China’s mistake
Around the beginning of this year, Chinese steel mills suddenly stopped buying iron ore. Unfortunately, this was disastrous for the price of the commodity, which slumped from $150 per metric ton to $115 per ton over the space of a few months.
Some suspected that the Chinese stopped buying the commodity in an effort force prices down, so they could restock for less when the time came. However, the Chinese steel mills seeming misjudged the market and were caught out by a resurgence of construction activity within China. This forced the steel producers to rapidly restock their iron ore reserves, at whatever price they could.
Rising prices
Unfortunately for the steel mills, this sudden rush to restock sent the price of iron ore skyward. Still, steel mills had no choice but to continue buying the commodity to feed the insatiable demand for steel within China.
Indeed, this surging demand for iron ore sent the price of the commodity up 20% in two months, from a low of $115 per metric ton during June, to $137 per metric ton during August.
What’s more, the effect of this sudden demand rippled across the whole resource industry. In particular, demand for ships to transport ore around the world has rocketed with hire rates for Capesize vessels, each able to haul at least 150,000 metric tons of cargo, touching $32,945 per day during September, the highest rate since November 2010.
Meeting demand
As one of the world’s largest iron ore miners, BHP Billiton (LSE: BLT) (NYSE: BHP.US) is set to benefit from this trend.
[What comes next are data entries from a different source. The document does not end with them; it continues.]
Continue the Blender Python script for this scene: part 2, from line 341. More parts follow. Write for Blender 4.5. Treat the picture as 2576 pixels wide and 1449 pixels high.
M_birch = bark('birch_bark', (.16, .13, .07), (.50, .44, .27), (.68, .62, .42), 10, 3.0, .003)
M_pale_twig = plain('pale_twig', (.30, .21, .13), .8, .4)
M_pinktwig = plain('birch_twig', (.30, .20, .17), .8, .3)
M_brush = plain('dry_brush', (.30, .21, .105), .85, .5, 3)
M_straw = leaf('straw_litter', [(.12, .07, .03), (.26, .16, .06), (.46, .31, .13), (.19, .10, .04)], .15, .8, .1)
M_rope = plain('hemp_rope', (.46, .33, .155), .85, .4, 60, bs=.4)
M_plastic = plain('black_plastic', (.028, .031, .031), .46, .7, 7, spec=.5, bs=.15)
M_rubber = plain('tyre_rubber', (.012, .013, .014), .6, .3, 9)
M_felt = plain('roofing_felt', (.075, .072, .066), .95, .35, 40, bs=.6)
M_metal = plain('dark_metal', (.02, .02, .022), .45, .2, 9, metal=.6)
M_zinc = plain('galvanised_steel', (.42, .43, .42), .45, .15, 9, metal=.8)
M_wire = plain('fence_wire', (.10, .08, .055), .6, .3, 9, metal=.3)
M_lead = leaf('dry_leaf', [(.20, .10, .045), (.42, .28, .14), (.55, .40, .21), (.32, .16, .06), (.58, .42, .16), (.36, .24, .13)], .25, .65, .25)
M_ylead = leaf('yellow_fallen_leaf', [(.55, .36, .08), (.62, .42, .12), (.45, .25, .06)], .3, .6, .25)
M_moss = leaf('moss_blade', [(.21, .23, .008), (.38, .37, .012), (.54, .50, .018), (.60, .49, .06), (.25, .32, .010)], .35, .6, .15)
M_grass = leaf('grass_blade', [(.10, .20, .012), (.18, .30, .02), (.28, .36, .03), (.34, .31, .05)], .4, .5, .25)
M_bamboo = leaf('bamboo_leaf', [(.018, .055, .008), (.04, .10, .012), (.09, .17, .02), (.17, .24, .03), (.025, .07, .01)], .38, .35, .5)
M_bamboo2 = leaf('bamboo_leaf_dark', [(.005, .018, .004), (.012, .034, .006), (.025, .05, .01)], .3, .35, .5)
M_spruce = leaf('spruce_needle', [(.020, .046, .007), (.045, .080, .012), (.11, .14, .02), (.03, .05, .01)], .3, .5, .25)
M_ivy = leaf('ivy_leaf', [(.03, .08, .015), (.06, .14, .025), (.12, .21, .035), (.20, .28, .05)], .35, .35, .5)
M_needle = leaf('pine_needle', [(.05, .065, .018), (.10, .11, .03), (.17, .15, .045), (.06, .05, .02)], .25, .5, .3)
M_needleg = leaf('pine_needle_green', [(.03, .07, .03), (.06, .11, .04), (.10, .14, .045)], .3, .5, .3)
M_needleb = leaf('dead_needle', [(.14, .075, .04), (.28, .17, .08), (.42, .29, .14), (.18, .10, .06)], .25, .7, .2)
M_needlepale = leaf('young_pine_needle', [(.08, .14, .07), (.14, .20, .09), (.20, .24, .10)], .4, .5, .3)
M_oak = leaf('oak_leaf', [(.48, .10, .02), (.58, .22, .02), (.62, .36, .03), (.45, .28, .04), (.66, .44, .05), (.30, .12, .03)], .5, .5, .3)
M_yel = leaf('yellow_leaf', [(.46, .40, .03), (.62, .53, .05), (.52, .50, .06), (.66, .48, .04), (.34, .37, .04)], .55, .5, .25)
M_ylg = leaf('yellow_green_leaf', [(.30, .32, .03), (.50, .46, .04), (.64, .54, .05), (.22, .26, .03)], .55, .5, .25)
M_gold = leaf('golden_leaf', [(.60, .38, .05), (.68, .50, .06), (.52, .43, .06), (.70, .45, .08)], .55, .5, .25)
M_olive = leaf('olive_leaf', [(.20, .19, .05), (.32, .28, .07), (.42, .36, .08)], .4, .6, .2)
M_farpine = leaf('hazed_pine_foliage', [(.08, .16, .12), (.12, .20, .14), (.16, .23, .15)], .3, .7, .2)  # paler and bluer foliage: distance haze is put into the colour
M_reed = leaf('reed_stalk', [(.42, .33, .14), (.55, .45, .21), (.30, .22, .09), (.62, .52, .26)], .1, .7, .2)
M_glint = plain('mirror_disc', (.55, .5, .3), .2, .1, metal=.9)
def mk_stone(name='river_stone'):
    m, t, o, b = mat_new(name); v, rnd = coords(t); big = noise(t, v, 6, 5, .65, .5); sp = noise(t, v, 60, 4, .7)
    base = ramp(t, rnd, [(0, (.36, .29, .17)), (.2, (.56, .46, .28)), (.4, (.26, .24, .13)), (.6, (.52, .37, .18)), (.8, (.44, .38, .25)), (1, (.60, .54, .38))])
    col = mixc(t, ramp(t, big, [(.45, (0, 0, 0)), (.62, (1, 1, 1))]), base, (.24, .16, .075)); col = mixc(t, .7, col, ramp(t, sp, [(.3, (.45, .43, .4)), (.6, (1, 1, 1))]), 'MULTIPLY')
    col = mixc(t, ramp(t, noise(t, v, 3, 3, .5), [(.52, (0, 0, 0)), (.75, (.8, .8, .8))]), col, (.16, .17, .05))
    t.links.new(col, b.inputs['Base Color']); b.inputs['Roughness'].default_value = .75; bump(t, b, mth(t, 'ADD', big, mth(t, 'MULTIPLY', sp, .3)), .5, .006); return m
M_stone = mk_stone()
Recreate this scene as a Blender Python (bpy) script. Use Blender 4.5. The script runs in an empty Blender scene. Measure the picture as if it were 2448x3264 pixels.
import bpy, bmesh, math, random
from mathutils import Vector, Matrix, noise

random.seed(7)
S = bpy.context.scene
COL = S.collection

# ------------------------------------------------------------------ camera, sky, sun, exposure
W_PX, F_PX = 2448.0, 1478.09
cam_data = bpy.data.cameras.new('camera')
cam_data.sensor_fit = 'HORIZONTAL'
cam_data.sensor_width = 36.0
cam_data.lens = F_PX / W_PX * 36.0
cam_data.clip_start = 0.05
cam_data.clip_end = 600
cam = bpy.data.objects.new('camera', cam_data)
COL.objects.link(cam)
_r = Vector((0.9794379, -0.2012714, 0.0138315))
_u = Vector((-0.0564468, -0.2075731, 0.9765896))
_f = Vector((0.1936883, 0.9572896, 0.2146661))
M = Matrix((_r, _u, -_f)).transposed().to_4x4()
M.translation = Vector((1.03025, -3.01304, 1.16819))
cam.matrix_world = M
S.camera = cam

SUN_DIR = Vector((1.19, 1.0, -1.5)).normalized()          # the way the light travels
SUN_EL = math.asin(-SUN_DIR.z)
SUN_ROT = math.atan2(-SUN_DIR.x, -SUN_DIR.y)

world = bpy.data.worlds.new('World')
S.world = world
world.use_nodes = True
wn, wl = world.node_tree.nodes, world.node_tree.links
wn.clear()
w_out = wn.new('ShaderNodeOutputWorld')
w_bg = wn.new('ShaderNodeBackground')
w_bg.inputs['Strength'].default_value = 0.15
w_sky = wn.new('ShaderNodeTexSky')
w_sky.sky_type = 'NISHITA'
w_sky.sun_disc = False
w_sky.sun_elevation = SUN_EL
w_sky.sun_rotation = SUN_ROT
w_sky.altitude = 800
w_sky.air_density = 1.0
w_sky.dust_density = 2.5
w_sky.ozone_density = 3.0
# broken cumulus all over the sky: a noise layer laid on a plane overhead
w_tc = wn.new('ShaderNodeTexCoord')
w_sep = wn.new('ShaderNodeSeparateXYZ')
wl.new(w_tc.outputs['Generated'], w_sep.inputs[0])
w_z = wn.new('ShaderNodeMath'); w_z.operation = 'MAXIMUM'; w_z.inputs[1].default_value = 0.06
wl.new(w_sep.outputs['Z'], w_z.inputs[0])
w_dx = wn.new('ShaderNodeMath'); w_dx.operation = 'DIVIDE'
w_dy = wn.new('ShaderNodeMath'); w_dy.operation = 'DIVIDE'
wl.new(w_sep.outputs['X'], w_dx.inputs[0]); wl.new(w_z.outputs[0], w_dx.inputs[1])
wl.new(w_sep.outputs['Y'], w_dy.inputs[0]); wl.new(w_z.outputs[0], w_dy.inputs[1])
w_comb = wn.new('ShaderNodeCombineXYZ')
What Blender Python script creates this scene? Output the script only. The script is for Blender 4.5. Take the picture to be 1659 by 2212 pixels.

Actually, BHP is one of the lowest cost-per-ton iron ore producers in the world. For example, my calculations show that BHP is able to produce one ton of iron ore for around $60, which indicates profit margins of more than 100% at current prices.
Furthermore, it would appear that BHP is seeking to capitalize on the worlds demand for the ore. Indeed, the company recently revealed to investors that it was going to cut spending on oil and gas exploration within India, instead focusing on ramping up its production of iron ore.
In addition, within the same market update, the company revealed that it was upping its iron ore production target for 2014, as a multi-billion dollar work over program achieved better results than expected. What’s more, BHP raised its 2014 iron ore output target by 3% to 212 million tonnes.
Elsewhere, BHP’s peers are also seeking to capitalize on the worlds seemingly insatiable demand for iron ore. In particular, Rio Tinto recently announce that it was upping ore output by 10% for this year. Moreover, Australia based, Fortescue Metals Group ramped up September shipments by a staggering 62%.
Foolish summary
Overall demand for iron ore remains robust around the world and BHP is in prime position to benefit. BHP is one of the worlds largest iron ore producers with a low production cost-per-ton, which should ensure the company remains profitable despite the volatile price of ore. Additionally, China’s recent mistake should boost BHP’s second half results.